I approve this salad.

I keep encountering this wonderful salad, once at a French place and twice at Russian restaurants. It consists of:

beets (cooked or canned)
garlic (I use that lebanese white garlic sauce)
yogurt or mayonnaise
walnut pieces

It’s so good. So very good. In fact, it’s very good and excellent. Go forth and make some.

ATTENTION SAN FRANCISCO RESIDENTS

My friend sooz has a problem. She needs to find a restaurant for dinner in San Francisco. The issue is the bizarre set of conditions she has to fulfill.

The good part is that she has a pretty good budget, so they can go to a nice place. However, here are the restrictions:

  1. This place must be vegetarian-friendly, but not entirely vegetarian, because some people will object to a lack of dead meat.
  2. A cheese-based cuisine won’t work.
  3. It has to be in the city; East Bay and suburbs will also fail.
  4. Casual clothing must be okay.

To me it looks like that nightmare dinner that inevitably arrives at a chain restaurant. A little help?
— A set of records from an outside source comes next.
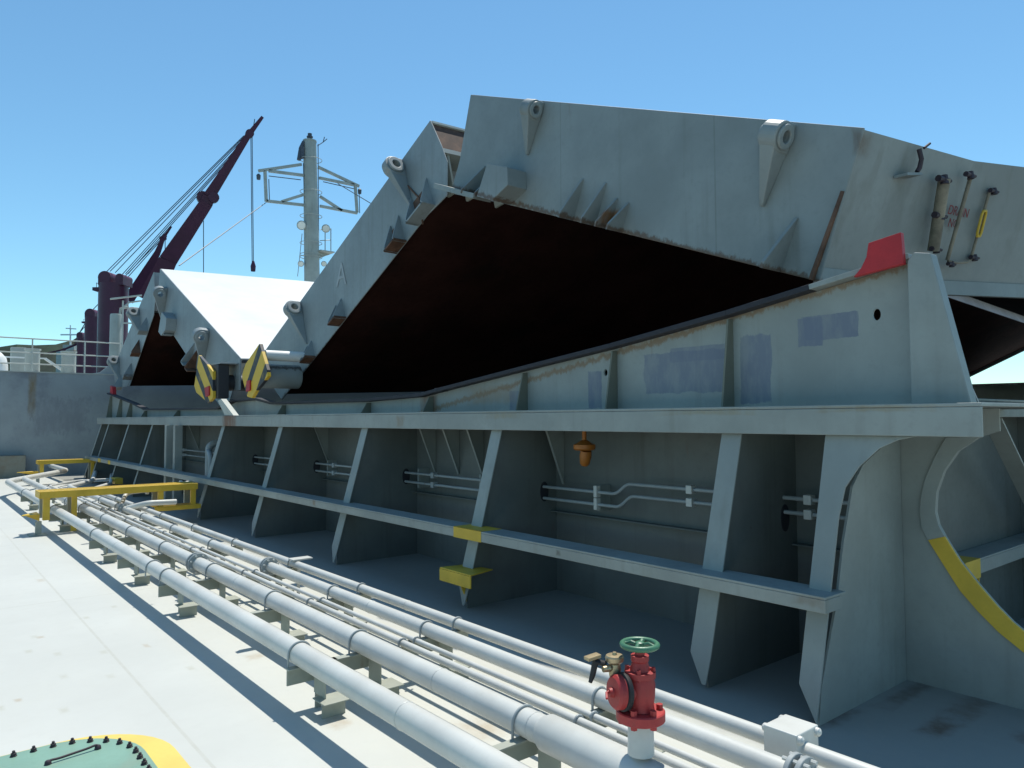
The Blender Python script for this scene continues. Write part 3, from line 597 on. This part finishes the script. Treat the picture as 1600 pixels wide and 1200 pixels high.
# branch from the middle pipe to the coaming, near the yellow stile
mb = MB(); mb.tube(curve_path([(x4, 13.6, .33), (2.95, 13.9, .52), (3.4, 13.75, .56), (4.1, 14.2, .62)], .12), .035, 12); mb.tube(curve_path([(x4, 13.1, .34), (3.05, 12.9, .42), (3.5, 13.0, .40)], .1), .045, 12)
for p in ((3.25, 13.8, .55), (3.6, 13.85, .58), (3.85, 14.0, .60)): mb.cyl((p[0]-.02, p[1], p[2]), (p[0]+.02, p[1], p[2]), .07)
part(P4, 'branch_pipe', mb, M['pipe'])
def steel_box(y0, y1):
    mb = MB(); mb.box((x5-.07, y0, .235), (x5+.115, y1, .385)); o = part(P5, 'junction_box', mb, M['pipe'], .006)
    for (xx, zz, yy, s) in ((x5-.05, .362, y0, -1), (x5+.095, .36, y0, -1), (x5+.095, .26, y0, -1), (x5-.04, .362, y1, 1), (x5+.095, .362, y1, 1)):
        mb = MB(); mb.lathe((xx, yy, zz), (0, s, 0), [(0, .02), (.014, .018), (.022, .008)], 12); part(o, 'box_bolt', mb, M['pipe'])
steel_box(1.72, 1.88)
mb = MB(); mb.box((x5-.05, 7.08, .345), (x5+.16, 7.20, .36)); mb.box((x5+.02, 7.13, 0), (x5+.05, 7.145, .344)); part(P5, 'bridge_plate', mb, M['pipe'], .003)
def support(xa, xb, xp, y, foot):
    o = thing('pipe_support', '', 'pipe support', (xp, y, 0), 'steel feet under the deck pipes')
    mb = MB(); mb.box((xa, y-.006, .155), (xb, y+.006, .253)); mb.box((xa-.008, y-.05, .254), (xb, y+.006, .264)); part(o, 'angle_bar', mb, M['support'], .002)
    mb = MB(); mb.box((xp-.03, y-.20, .1005), (xp-.02, y-.05, .253)); mb.box((xp-.02, y-.05, 0), (xp+.02, y-.04, .253)); part(o, 'post', mb, M['support'], .002)
    mb = MB(); mb.box((xp-.06, y-.23, 0), (xp+.09, y-.222, .092)); mb.box((xp-.075, y-.29, .0925), (xp+.09, y-.13, .1)); part(o, 'foot', mb, M['support'], .002)
    return o
ORD = ['first', 'second', 'third', 'fourth', 'fifth', 'sixth', 'seventh', 'eighth', 'ninth', 'tenth']
for (xa, xb, xp, nm) in ((1.81, 2.12, 1.99, 'outermost thick pipe'), (2.07, 2.47, 2.36, 'valve-carrying thick pipe'), (2.60, 3.15, 2.9, 'two pipes nearest the coaming')):
    base = None; n_ = -1
    for k, y in enumerate(YS):
        if xa < 2 and y in (2.70, 5.75, 12.05, 15.1): continue
        n_ += 1; lab = f'grey angle-iron foot under the {nm}, {ORD[n_]} from the camera'
        if base is None: base = support(xa, xb, xp, y, True); base['label'] = lab; y0 = y
        else: dup(base, (0, y-y0, 0), lab)

# ------------------------------------------------------------------ red valve
VX, VY, VZ = x2, 1.985, .062
va = thing('hydrant_valve', 'red hydrant valve with green handwheel standing on the thick white pipe', 'valve', (VX, VY, .40))
mb = MB(); mb.lathe((VX, VY, .36+VZ), (0, 0, 1), [(0, .053), (.14, .050)]); part(va, 'standpipe', mb, M['pipe'])
mb = MB(); mb.lathe((VX, VY, .492+VZ), (0, 0, 1), [(0, .092), (.004, .097), (.036, .097), (.04, .092)], 36); fl = part(va, 'flange', mb, M['red'])
for k in range(6):
    mb = MB(); a = 2*math.pi*(k+.35)/6; mb.cyl((VX+.076*math.cos(a), VY+.076*math.sin(a), .478+VZ), (VX+.076*math.cos(a), VY+.076*math.sin(a), .552+VZ), .014, seg=6); part(fl, 'flange_bolt', mb, M['red'])
mb = MB(); mb.lathe((VX, VY, .534+VZ), (0, 0, 1), [(0, .056), (.02, .052), (.05, .058), (.10, .060), (.125, .052), (.128, .062), (.15, .062), (.153, .040), (.185, .032), (.19, .036), (.21, .036), (.213, .020), (.24, .019), (.243, .010), (.25, .010)], 28); part(va, 'body', mb, M['red'])
for k in range(4):
    a = 2*math.pi*(k+.4)/4; mb = MB(); mb.cyl((VX+.052*math.cos(a), VY+.052*math.sin(a), .655+VZ), (VX+.052*math.cos(a), VY+.052*math.sin(a), .70+VZ), .009, seg=6); part(va, 'bonnet_bolt', mb, M['red'])
A = Vector((-.86, .30, .06)).normalized(); c = Vector((VX, VY, .605+VZ))
mb = MB(); mb.lathe(c, A, [(.02, .042), (.075, .042)], 24); part(va, 'outlet', mb, M['red'])
mb = MB(); mb.lathe(c, A, [(.066, .070), (.074, .073), (.084, .073), (.088, .066)], 30); part(va, 'outlet_gasket', mb, M['black'])
mb = MB(); mb.lathe(c, A, [(.089, .066), (.112, .066), (.122, .056), (.124, .020), (.14, .016)], 30); cap = part(va, 'outlet_cap', mb, M['red'])
mb = MB(); e = c+A*.125; mb.tube([e+Vector((.0, .0, .012)), e+A*.025, e+A*.025+Vector((-.02, -.02, -.012))], .005, 8); part(cap, 'cap_hook', mb, M['stopred'])
mb = MB(); mb.torus((VX, VY, .785+VZ), (0, 0, 1), .069, .0115, 36, 10); hw = part(va, 'handwheel', mb, M['green'])
mb = MB(); mb.lathe((VX, VY, .772+VZ), (0, 0, 1), [(0, .018), (.022, .018), (.026, .010)], 16)
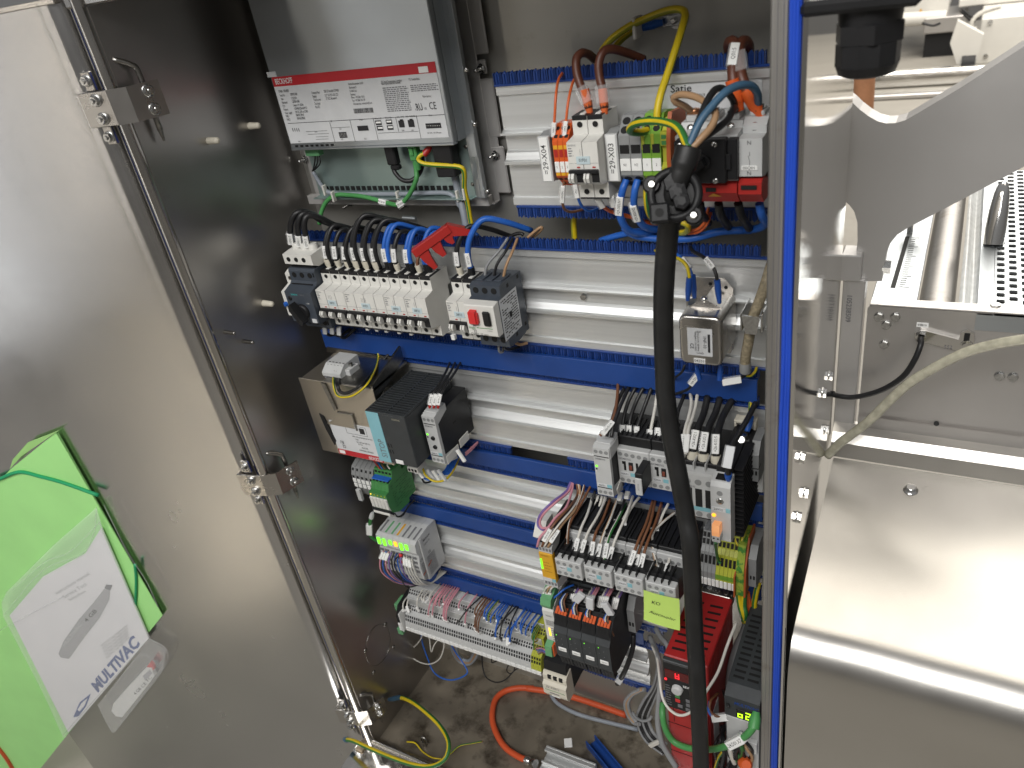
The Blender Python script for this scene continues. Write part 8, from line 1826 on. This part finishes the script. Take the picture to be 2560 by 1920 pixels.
g = part('tag', MB().box(p.x, p.x + 0.013, -0.0008, 0, p.z - 0.0015, p.z + 0.0050, 0.0002), 'label_white', t); text(g, '04M10', p.x + 0.0062, -0.0010, p.z + 0.0018, 0.0034, 'ink', 'CENTER', bold=0.01)
part('hole', MB().cyl((U('g', 1143, 1190, Y=0.120) - t.location).to_tuple(), (U('g', 1143, 1190, Y=0.1195) - t.location).to_tuple(), 0.0032, n=12), 'hole', t)
lv = [(1005, 600), (1040, 588), (1080, 590), (1290, 645), (1300, 600), (1345, 582), (1388, 605), (1390, 650), (1370, 715), (1320, 722), (1290, 718), (1080, 665), (1020, 655), (1000, 630)]
part('lever', MB().prism([((U('g', x, y, Y=0.118) - t.location).x, (U('g', x, y, Y=0.118) - t.location).z) for x, y in lv], -0.005, -0.0005, 'y'), 'polished', t)
p = U('g', 1340, 635, Y=0.116) - t.location
part('slot', MB().box(p.x - 0.003, p.x + 0.003, -0.0056, -0.0046, p.z - 0.007, p.z + 0.006, 0.001), 'hole', t)
p = U('g', 1338, 690, Y=0.114) - t.location
part('bolt', MB().lathe((p.x, -0.005, p.z), (0, -1, 0), [(0, 0.0068), (0.0012, 0.0066)], 16).cyl((p.x, -0.006, p.z), (p.x, -0.010, p.z), 0.0052, n=6, smooth=False), 'polished', t)
p = U('g', 1042, 632, Y=0.114) - t.location
part('gland', MB().cyl((p.x, -0.004, p.z), (p.x, -0.010, p.z), 0.0062, n=6, smooth=False), 'polished', t)
text(t, '552', (U('g', 1190, 700, Y=0.116) - t.location).x, -0.0054, (U('g', 1190, 695, Y=0.116) - t.location).z, 0.0060, 'ink_grey')
wire('black cable bending from the machine side plate to the cabinet wall', [U('g', x, y, Y=Y) for x, y, Y in ((1042, 636, 0.108), (1040, 680, 0.098), (1005, 770, 0.092), (940, 870, 0.090), (850, 940, 0.090), (740, 990, 0.092), (610, 1018, 0.094), (520, 1012, 0.096), (470, 1000, 0.100))] + [Vector((0.688, 0.10, U('g', 470, 1000, Y=0.10).z + 0.002))], 0.0034, 'black', cat='cable', name='cable', n=10)
# deck behind the plate: sheet, roller, perforated plate
t = thing('machine_deck', 'bright steel deck strip with scale slot behind the side plate', 'machine deck', (0.7180, 0.125, -0.040))
part('sheet', MB().box(0, 0.051, 0.0005, 0.60, 0, 0.0045, 0.0008), 'zinc_sheet', t)
part('slot', MB().add([(0.0180, 0.056, 0.0049), (0.0235, 0.056, 0.0049), (0.0260, 0.235, 0.0049), (0.0205, 0.235, 0.0049)], [(0, 1, 2, 3)]), 'hole', t)
for k in range(26): part('scale_mark', MB().box(0.0275, 0.0345 if k % 5 else 0.0390, 0.060 + k * 0.0068, 0.0605 + k * 0.0068, 0.0047, 0.0051, 0), 'ink_grey', t)
lk = thing('clamp_lever', 'black knob standing on the slotted deck strip', 'knob', (0.7430, 0.372, -0.0355))
part('stem', MB().cyl((0, 0, 0), (0, 0, 0.030), 0.004, n=10), 'steel_screw', lk); part('knob', MB().lathe((0, 0, 0.022), (0, 0, 1), [(0, 0.008), (0.004, 0.011), (0.012, 0.011), (0.015, 0.007)], 14).cyl((0, 0, 0.032), (0.026, 0.004, 0.040), 0.005, 0.004), 'black_plastic', lk)
t = thing('steel_roller', 'long grey steel roller lying behind the side plate', 'roller', (0.7900, 0.130, -0.0560))
part('roller', MB().cyl((0, 0, 0), (0, 0.62, 0), 0.0200, n=28), 'aluminium_frame', t)
t = thing('film_web', 'pale translucent film web beside the steel roller', 'film', (0.8110, 0.130, -0.048))
mf = MB(); vs = []
for i in range(9):
    for k in range(7): vs.append((0.002 + k * 0.0033, i * 0.075, 0.004 * math.sin(k * 1.1 + i * 0.15) + 0.008))
mf.add(vs, [(i * 7 + k, i * 7 + k + 1, (i + 1) * 7 + k + 1, (i + 1) * 7 + k) for i in range(8) for k in range(6)], 0, True)
part('film', mf, mat('film_web', (0.66, 0.69, 0.70), 0.15, noise=0.15, nscale=60, alpha=0.75, bump=0.2, bscale=60), t) if False else part('film', mf, mat('film_web', (0.66, 0.69, 0.70), 0.15, noise=0.15, nscale=60, alpha=0.75, bump=0.2, bscale=60).name, t)
# perforated plate: rounded square holes as real openings
t = thing('perforated_plate', 'perforated steel plate with rounded square holes at the right edge', 'perforated plate', (0.8320, 0.126, -0.034))
pf = MB(); px_, py_ = 0.0130, 0.0185
nx, ny = 9, 28
def cell(cx, cy, hx, hy, r, ex, ey, z=0.0):
    out = [(ex, -ey), (ex, ey), (-ex, ey), (-ex, -ey)]
    inn = []
    for (sx, sy) in ((1, -1), (1, 1), (-1, 1), (-1, -1)):
        cxx, cyy = sx * (hx - r), sy * (hy - r)
        a0 = {(1, -1): -PI / 2, (1, 1): 0, (-1, 1): PI / 2, (-1, -1): PI}[(sx, sy)]
        for q in range(3): inn.append((cxx + r * math.cos(a0 + PI / 4 * q), cyy + r * math.sin(a0 + PI / 4 * q)))
    vs = [(cx + x, cy + y, z) for x, y in out] + [(cx + x, cy + y, z) for x, y in inn] + [(cx + x, cy + y, z - 0.003) for x, y in inn]
    fs = []
    for c in range(4):
        i0 = 4 + c * 3
        fs += [(c, i0, i0 + 1), (c, i0 + 1, i0 + 2)]
        fs.append((c, i0 + 2, 4 + ((c + 1) % 4) * 3, (c + 1) % 4))
    for q in range(12): fs.append((4 + q, 4 + (q + 1) % 12, 16 + (q + 1) % 12, 16 + q))
    pf.add(vs, fs)
x_off = 0.017
for i in range(nx):
    for k in range(ny):
        yy = 0.030 + k * py_ + (py_ / 2 if i % 2 else 0)
        cell(x_off + 0.0065 + i * px_, yy, 0.0043, 0.0058, 0.0020, px_ / 2, py_ / 2)
y_top = 0.030 - py_ / 2
pf.box(0, x_off - 0.0001, -0.004, 0.56, -0.003, 0.0, 0.0005)
for i in range(nx):
    o_ = py_ / 2 if i % 2 else 0
    pf.box(x_off + i * px_, x_off + (i + 1) * px_, -0.004, y_top + o_, -0.003, 0.0, 0)
part('perforated_sheet', pf, 'zinc_sheet', t)['kind'] = 'stuff'
part('under_plate', MB().box(0.0, 0.14, 0.0, 0.56, -0.030, -0.028, 0), 'hole', t)
part('front_flange', MB().box(0, 0.14, -0.0048, -0.0042, -0.022, -0.002, 0), 'zinc_sheet', t)
p = U('g', 1520, 437, Y=0.150) - t.location
part('bolt', MB().cyl((p.x, 0.014, 0), (p.x, 0.014, 0.004), 0.0056, n=6, smooth=False).lathe((p.x, 0.014, 0), (0, 0, 1), [(0, 0.0068), (0.0008, 0.0065)], 14), 'steel_screw', t)
p = at(1900 + 1510 / 2.592, 1585 / 2.592, Zz=-0.034)
t = thing('chrome_handle', 'polished chrome finger shaped handle standing on the perforated plate', 'handle', (p.x, p.y, -0.034))
part('grip', MB().lathe((0, 0, 0), (0.02, 0.35, 0.94), [(0, 0.0120), (0.02, 0.0125), (0.045, 0.0115), (0.068, 0.0090), (0.080, 0.0055), (0.083, 0.002)], 20), 'polished', t)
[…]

fan letter sent to portbrewing.com just now

WELP,

I JUST HAD A 22 OUNCE BOTTLE OF YOUR SECOND ANNIVERSARY ALE. IT BLEW UP THE TOP OF MY HEAD AND TOOK MUCH OF THE SKULL CLEAN OFF. I SUPPOSE I WILL REGRET THIS LATER ON BUT IT WAS SO MUCH FUN GETTING THERE THAT I’M STILL HAPPY WITH THE RESULT.

I HAVE NEVER ENJOYED ILLEGAL DRUGS BUT I THINK THERE WAS SOMETHING SIMILAR TO HASHISH IN THERE DUE TO THE INTENSE NEARLY OILY HOP FLAVOR. DEAR GOD THAT WAS GOOD. THE GUY AT HI-TIME WINE KEPT IT IN A LOCKER AND I THINK THAT IS GOOD BECAUSE THIS IS A GENUINELY DANGEROUS LIQUID.

THANK YOU FOR COMPLETELY DESTROYING MY SKULL, MY BRAIN, AND MY HIGHER REASONING IN THE BEST POSSIBLE WAY. I SALUTE YOU FOR SUPERIOR AND DEADLY BREWING.

SALUD,

CONRAD

Pilaf with light sweet crude

No, we’re not running out of rice in the U.S. We are particularly not running out of rice in California, where we grow it. We’re also not running out of wheat. If the Costco isn’t selling you rice, they probably messed up their order and some junior manager is lying to you about rationing.

The price of food is indeed high and rising. People in less fortunate countries are rioting because they can’t afford to eat. Here in the U.S., poor people are being squeezed. People like me don’t even notice because we make good money.

This is a good time to think about what you eat. It’s an even better time to take a good look at where the food comes from, how it’s produced, and how it’s distributed. As usual, the root problems are about money: farm subsidies, water subsidies, tariffs, big agricultural companies who control all of those things, and bad government all over the world.

And in the U.S. particularly it’s about oil. Because you can’t grow food the way we do without artificial fertilizer, which is made of energy. And once we have all that bounty of soy and corn, we have to sell it somehow. And so we convert it into ethanol and celebrate our new energy, free from foreign oil! …that’s made from foreign oil. And up go the grain prices.

For me the threat is not rice rationing at the supermarket. The threat is endless war to keep our own food prices low with cheap oil.

Funny how it comes back there every time!

food: Isa’s sauce

I am making spaghetti sauce. The recipe is a family one from before my birth, when my parents and big brother were living in Bologna. My brother’s nanny, Isa, was a pretty serious cook.

It’s a bolognese sauce of course, but I am making it with fake meat, so it’s a nolognese, or perhaps spaghetti and neatballs.

The ingredients aren’t any surprise: tomato, onion, spices, olive oil. The part I don’t see so often is carrot, which is shredded or pureed and added for sweetness. This means that I don’t have to add salt or something sweet to cut the acidity.

If I’m doing it for vegans or nondairy folks I omit Isa’s last step: a tiny amount of milk at the end.